10 Commandments

There are three different versions of the 10 Commandments in the Old Testament and none of them are numbered. The version that is most frequently used is an edited version from Exodus 20 relaying what was on the tablets that Moses smashed. In Exodus 34, the Bible relays the text of the second set of commandments that Moses brought down from the mountain. This is the only version that is explicitly referred to as the “10 Commandments.” Although the Bible says that the text of these tablets contain the same words that were on the first set, they are noticeably different and contain commandments such as “Thou shalt not offer the blood of my sacrifice with leavened bread” and “Thou shalt not seethe a kid in its mother’s milk.” The third version can be found in Deuteronomy 5. It is similar to Exodus 20, but has subtle differences.

Someone might wonder why Moses needed to go back up the mountain to get a new set if they were already recorded, or why the writer seems to have forgotten what was just written just a few chapters earlier, but these kinds of confusions are common in the Bible. I guess God lacked a good proof-reader.

Someone might also question why we don’t use the set of commandments in Exodus 34, and why Christians feel they have any right to edit the first set to make them more palatable and PC. They are presuming to edit the “word of God” after all.

Note that the edited versions that are most often posted omit the seeming endorsement of slavery and visiting the sins of the fathers through the third and fourth generations.

Because the commandments aren’t numbered, Jews, Catholics, and Protestants all edit and number them differently. The Catholics gloss over the Protestant version of the second commandment. Their version goes from “Thou shalt not have strange gods before me” to “Thou shalt not take the name of the Lord thy God in vain.” They make up the difference by splitting the Protestant version of the 10th commandment into two parts (coveting goods and coveting wives).

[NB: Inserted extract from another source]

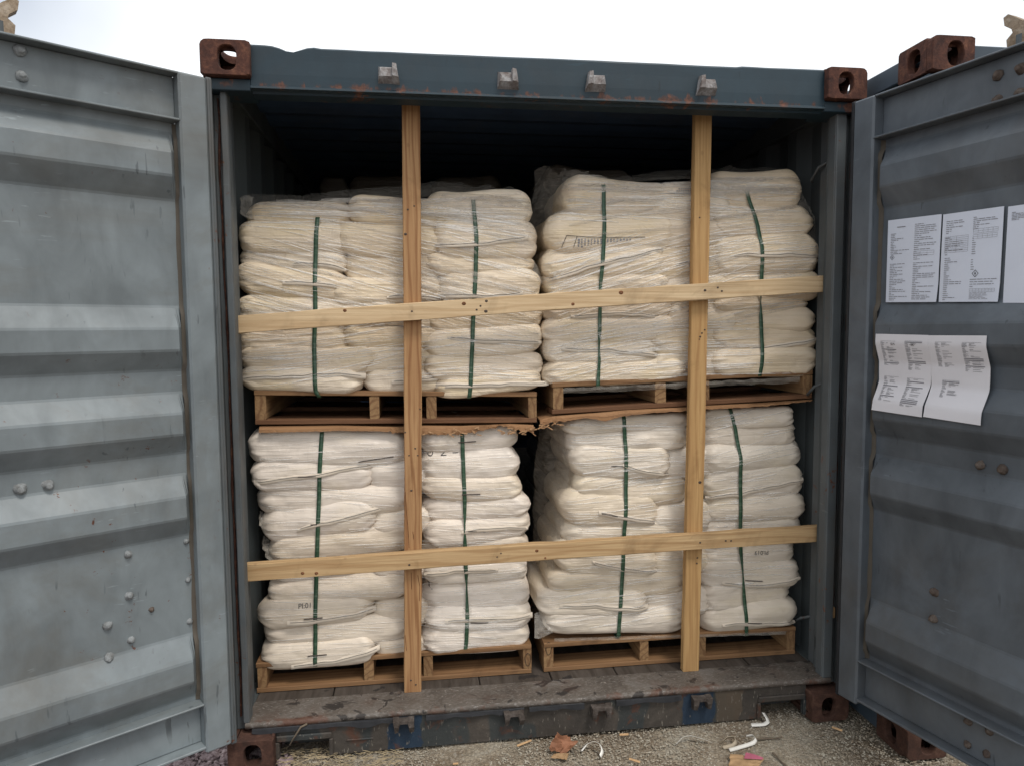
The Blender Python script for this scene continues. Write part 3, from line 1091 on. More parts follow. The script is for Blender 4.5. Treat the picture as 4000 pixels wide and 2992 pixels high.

These are things you never hear about when this issue is covered in the news. I believe that if more people knew that there were three different sets of commandments in the Bible, that the most common version used is edited, and that different faiths or sects numbered them differently, then more people might understand the problematic aspect to posting them when we must resolve which 10 commandments are to be posted (e.g.: whose version are we going to favor over others?).

Of course, most believers are unaware of this and the news media is more interested in whatever ratings they might receive in covering the controversy than they are in educating the public in ways that might dampen it.